Regarding the approach: since Galapagos is receiving all the segment edges (including the height lines and half-base lines), and therefore evaluating a very large set of 6300 fitness values, I completely understand why this might not be the most efficient strategy. If you have a suggestion for a better optimization workflow or a more suitable toolset within Grasshopper, I’d be glad to explore it — I’m open to restructuring the approach if there’s a cleaner method.
About the panelization: yes, I’m aware that the triangulated panels sit technically off the curved surface because only the vertices match the surface while the straight edges deviate from it. In this case that’s actually intentional — the goal is to approximate the form with straight segments rather than to keep the panels perfectly constrained to the curvature.

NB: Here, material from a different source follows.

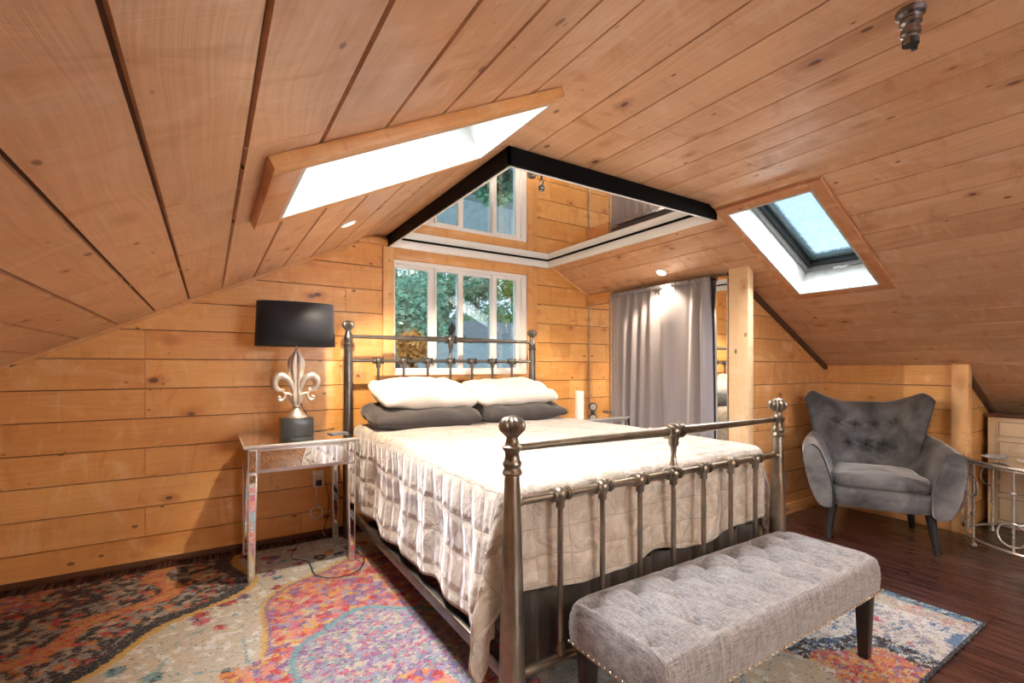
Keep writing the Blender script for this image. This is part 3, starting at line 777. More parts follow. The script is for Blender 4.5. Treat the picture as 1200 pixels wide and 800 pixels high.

Given all this, I’d really appreciate your view on what you think would be the best methodology to achieve the objective:
keeping straight-edge triangular panels,
approximating the curved surface visually,
and optimizing the distribution or proportions of those panels without overloading the solver.
If you have a recommended workflow (e.g., clustering, pre-filtering geometry, using another optimization tool, simplifying the fitness evaluation, or even a different panelization strategy), I’m all ears.